>> Begin Supplied information

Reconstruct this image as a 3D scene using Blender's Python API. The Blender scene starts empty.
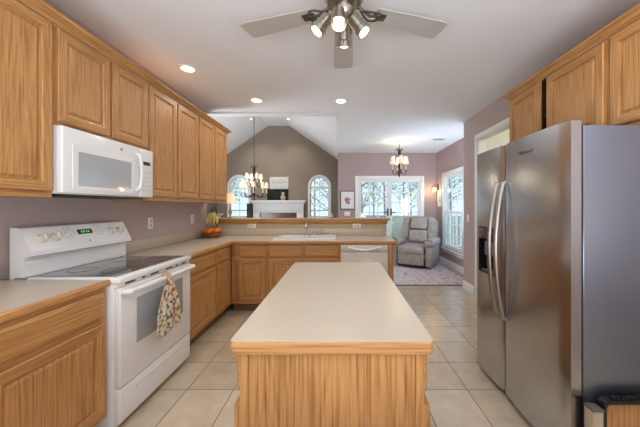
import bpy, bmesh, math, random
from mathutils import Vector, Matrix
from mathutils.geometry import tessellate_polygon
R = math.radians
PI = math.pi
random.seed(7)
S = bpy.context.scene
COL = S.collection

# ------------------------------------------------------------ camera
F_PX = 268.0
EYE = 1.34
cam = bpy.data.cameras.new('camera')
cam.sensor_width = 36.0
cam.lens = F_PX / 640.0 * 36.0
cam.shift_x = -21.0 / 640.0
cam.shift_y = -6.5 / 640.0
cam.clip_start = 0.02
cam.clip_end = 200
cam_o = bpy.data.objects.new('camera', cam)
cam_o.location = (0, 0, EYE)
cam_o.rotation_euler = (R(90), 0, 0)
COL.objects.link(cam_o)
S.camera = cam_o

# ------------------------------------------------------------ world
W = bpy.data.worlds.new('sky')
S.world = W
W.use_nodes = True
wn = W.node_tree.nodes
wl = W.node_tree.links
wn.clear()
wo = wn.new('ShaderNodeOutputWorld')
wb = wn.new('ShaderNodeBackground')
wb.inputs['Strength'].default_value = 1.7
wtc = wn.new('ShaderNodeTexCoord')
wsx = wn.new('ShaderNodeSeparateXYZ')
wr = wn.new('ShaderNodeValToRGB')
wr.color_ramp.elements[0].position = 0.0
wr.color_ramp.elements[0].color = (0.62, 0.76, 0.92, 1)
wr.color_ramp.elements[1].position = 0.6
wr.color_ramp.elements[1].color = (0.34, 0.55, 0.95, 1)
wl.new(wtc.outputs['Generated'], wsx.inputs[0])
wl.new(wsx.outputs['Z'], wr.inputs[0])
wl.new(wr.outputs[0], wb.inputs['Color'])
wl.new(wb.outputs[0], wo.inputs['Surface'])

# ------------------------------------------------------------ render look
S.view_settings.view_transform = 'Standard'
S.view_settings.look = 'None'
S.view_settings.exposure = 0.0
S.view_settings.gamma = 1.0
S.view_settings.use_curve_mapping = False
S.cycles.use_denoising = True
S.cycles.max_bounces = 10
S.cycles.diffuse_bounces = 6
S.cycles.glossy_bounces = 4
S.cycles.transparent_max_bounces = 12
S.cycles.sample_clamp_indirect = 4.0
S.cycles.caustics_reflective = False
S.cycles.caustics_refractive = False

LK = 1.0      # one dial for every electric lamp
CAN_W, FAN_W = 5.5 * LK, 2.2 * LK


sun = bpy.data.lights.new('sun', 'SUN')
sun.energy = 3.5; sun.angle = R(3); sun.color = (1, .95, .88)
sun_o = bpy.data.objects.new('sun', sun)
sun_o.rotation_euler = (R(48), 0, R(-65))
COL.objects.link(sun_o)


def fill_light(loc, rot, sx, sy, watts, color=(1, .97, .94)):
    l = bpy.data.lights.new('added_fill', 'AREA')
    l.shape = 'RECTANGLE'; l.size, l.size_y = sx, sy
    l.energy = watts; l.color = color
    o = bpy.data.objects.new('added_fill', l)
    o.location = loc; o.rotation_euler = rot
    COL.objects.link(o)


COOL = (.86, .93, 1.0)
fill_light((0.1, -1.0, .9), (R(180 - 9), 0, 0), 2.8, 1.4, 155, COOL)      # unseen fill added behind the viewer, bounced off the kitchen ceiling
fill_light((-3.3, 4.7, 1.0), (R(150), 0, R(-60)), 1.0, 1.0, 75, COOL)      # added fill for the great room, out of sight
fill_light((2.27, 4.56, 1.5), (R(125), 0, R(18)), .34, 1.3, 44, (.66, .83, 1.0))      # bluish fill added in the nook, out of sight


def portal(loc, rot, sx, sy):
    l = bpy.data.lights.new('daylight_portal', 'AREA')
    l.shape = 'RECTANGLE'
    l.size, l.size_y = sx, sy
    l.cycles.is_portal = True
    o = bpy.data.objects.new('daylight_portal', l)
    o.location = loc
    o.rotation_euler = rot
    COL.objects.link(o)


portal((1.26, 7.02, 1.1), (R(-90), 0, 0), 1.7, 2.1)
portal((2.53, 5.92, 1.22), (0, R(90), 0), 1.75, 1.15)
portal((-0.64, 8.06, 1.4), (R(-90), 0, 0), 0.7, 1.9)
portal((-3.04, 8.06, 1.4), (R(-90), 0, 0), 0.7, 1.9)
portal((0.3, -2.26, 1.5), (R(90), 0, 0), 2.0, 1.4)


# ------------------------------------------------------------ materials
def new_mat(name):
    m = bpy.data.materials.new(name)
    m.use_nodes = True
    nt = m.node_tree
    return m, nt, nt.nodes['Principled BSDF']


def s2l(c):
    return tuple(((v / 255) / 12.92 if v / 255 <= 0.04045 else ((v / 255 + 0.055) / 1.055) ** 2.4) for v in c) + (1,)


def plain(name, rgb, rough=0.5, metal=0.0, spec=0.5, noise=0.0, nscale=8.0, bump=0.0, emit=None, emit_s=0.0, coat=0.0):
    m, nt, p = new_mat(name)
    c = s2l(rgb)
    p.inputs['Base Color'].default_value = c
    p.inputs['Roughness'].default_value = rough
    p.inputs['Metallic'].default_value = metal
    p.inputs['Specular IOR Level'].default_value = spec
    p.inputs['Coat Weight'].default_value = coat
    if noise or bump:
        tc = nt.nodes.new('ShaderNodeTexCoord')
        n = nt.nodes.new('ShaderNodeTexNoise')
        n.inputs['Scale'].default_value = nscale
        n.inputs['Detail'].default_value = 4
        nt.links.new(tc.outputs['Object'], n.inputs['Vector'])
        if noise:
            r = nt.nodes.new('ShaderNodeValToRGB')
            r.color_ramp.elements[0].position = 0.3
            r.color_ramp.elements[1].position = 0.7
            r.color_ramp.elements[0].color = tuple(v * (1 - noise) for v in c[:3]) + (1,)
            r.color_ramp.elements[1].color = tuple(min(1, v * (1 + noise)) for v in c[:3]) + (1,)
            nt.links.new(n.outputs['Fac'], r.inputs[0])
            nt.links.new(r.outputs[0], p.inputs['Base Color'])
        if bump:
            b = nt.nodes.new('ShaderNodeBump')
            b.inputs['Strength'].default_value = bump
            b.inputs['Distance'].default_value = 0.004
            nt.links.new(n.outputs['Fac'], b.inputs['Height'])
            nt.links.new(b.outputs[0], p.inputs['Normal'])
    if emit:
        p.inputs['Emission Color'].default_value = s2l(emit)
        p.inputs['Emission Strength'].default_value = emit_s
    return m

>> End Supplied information

Copy the material shown above in full and exactly. Skip the pictures.

Reconstruct this image as a 3D scene using Blender's Python API. The Blender scene starts empty.
import bpy, bmesh, math, random
from mathutils import Vector, Matrix
from mathutils.geometry import tessellate_polygon
R = math.radians
PI = math.pi
random.seed(7)
S = bpy.context.scene
COL = S.collection

# ------------------------------------------------------------ camera
F_PX = 268.0
EYE = 1.34
cam = bpy.data.cameras.new('camera')
cam.sensor_width = 36.0
cam.lens = F_PX / 640.0 * 36.0
cam.shift_x = -21.0 / 640.0
cam.shift_y = -6.5 / 640.0
cam.clip_start = 0.02
cam.clip_end = 200
cam_o = bpy.data.objects.new('camera', cam)
cam_o.location = (0, 0, EYE)
cam_o.rotation_euler = (R(90), 0, 0)
COL.objects.link(cam_o)
S.camera = cam_o

# ------------------------------------------------------------ world
W = bpy.data.worlds.new('sky')
S.world = W
W.use_nodes = True
wn = W.node_tree.nodes
wl = W.node_tree.links
wn.clear()
wo = wn.new('ShaderNodeOutputWorld')
wb = wn.new('ShaderNodeBackground')
wb.inputs['Strength'].default_value = 1.7
wtc = wn.new('ShaderNodeTexCoord')
wsx = wn.new('ShaderNodeSeparateXYZ')
wr = wn.new('ShaderNodeValToRGB')
wr.color_ramp.elements[0].position = 0.0
wr.color_ramp.elements[0].color = (0.62, 0.76, 0.92, 1)
wr.color_ramp.elements[1].position = 0.6
wr.color_ramp.elements[1].color = (0.34, 0.55, 0.95, 1)
wl.new(wtc.outputs['Generated'], wsx.inputs[0])
wl.new(wsx.outputs['Z'], wr.inputs[0])
wl.new(wr.outputs[0], wb.inputs['Color'])
wl.new(wb.outputs[0], wo.inputs['Surface'])

# ------------------------------------------------------------ render look
S.view_settings.view_transform = 'Standard'
S.view_settings.look = 'None'
S.view_settings.exposure = 0.0
S.view_settings.gamma = 1.0
S.view_settings.use_curve_mapping = False
S.cycles.use_denoising = True
S.cycles.max_bounces = 10
S.cycles.diffuse_bounces = 6
S.cycles.glossy_bounces = 4
S.cycles.transparent_max_bounces = 12
S.cycles.sample_clamp_indirect = 4.0
S.cycles.caustics_reflective = False
S.cycles.caustics_refractive = False

LK = 1.0      # one dial for every electric lamp
CAN_W, FAN_W = 5.5 * LK, 2.2 * LK


sun = bpy.data.lights.new('sun', 'SUN')
sun.energy = 3.5; sun.angle = R(3); sun.color = (1, .95, .88)
sun_o = bpy.data.objects.new('sun', sun)
sun_o.rotation_euler = (R(48), 0, R(-65))
COL.objects.link(sun_o)


def fill_light(loc, rot, sx, sy, watts, color=(1, .97, .94)):
    l = bpy.data.lights.new('added_fill', 'AREA')
    l.shape = 'RECTANGLE'; l.size, l.size_y = sx, sy
    l.energy = watts; l.color = color
    o = bpy.data.objects.new('added_fill', l)
    o.location = loc; o.rotation_euler = rot
    COL.objects.link(o)


COOL = (.86, .93, 1.0)
fill_light((0.1, -1.0, .9), (R(180 - 9), 0, 0), 2.8, 1.4, 155, COOL)      # unseen fill added behind the viewer, bounced off the kitchen ceiling
fill_light((-3.3, 4.7, 1.0), (R(150), 0, R(-60)), 1.0, 1.0, 75, COOL)      # added fill for the great room, out of sight
fill_light((2.27, 4.56, 1.5), (R(125), 0, R(18)), .34, 1.3, 44, (.66, .83, 1.0))      # bluish fill added in the nook, out of sight


def portal(loc, rot, sx, sy):
    l = bpy.data.lights.new('daylight_portal', 'AREA')
    l.shape = 'RECTANGLE'
    l.size, l.size_y = sx, sy
    l.cycles.is_portal = True
    o = bpy.data.objects.new('daylight_portal', l)
    o.location = loc
    o.rotation_euler = rot
    COL.objects.link(o)


portal((1.26, 7.02, 1.1), (R(-90), 0, 0), 1.7, 2.1)
portal((2.53, 5.92, 1.22), (0, R(90), 0), 1.75, 1.15)
portal((-0.64, 8.06, 1.4), (R(-90), 0, 0), 0.7, 1.9)
portal((-3.04, 8.06, 1.4), (R(-90), 0, 0), 0.7, 1.9)
portal((0.3, -2.26, 1.5), (R(90), 0, 0), 2.0, 1.4)


# ------------------------------------------------------------ materials
def new_mat(name):
    m = bpy.data.materials.new(name)
    m.use_nodes = True
    nt = m.node_tree
    return m, nt, nt.nodes['Principled BSDF']


def s2l(c):
    return tuple(((v / 255) / 12.92 if v / 255 <= 0.04045 else ((v / 255 + 0.055) / 1.055) ** 2.4) for v in c) + (1,)


def plain(name, rgb, rough=0.5, metal=0.0, spec=0.5, noise=0.0, nscale=8.0, bump=0.0, emit=None, emit_s=0.0, coat=0.0):
    m, nt, p = new_mat(name)
    c = s2l(rgb)
    p.inputs['Base Color'].default_value = c
    p.inputs['Roughness'].default_value = rough
    p.inputs['Metallic'].default_value = metal
    p.inputs['Specular IOR Level'].default_value = spec
    p.inputs['Coat Weight'].default_value = coat
    if noise or bump:
        tc = nt.nodes.new('ShaderNodeTexCoord')
        n = nt.nodes.new('ShaderNodeTexNoise')
        n.inputs['Scale'].default_value = nscale
        n.inputs['Detail'].default_value = 4
        nt.links.new(tc.outputs['Object'], n.inputs['Vector'])
        if noise:
            r = nt.nodes.new('ShaderNodeValToRGB')
            r.color_ramp.elements[0].position = 0.3
            r.color_ramp.elements[1].position = 0.7
            r.color_ramp.elements[0].color = tuple(v * (1 - noise) for v in c[:3]) + (1,)
            r.color_ramp.elements[1].color = tuple(min(1, v * (1 + noise)) for v in c[:3]) + (1,)
            nt.links.new(n.outputs['Fac'], r.inputs[0])
            nt.links.new(r.outputs[0], p.inputs['Base Color'])
        if bump:
            b = nt.nodes.new('ShaderNodeBump')
            b.inputs['Strength'].default_value = bump
            b.inputs['Distance'].default_value = 0.004
            nt.links.new(n.outputs['Fac'], b.inputs['Height'])
            nt.links.new(b.outputs[0], p.inputs['Normal'])
    if emit:
        p.inputs['Emission Color'].default_value = s2l(emit)
        p.inputs['Emission Strength'].default_value = emit_s
    return m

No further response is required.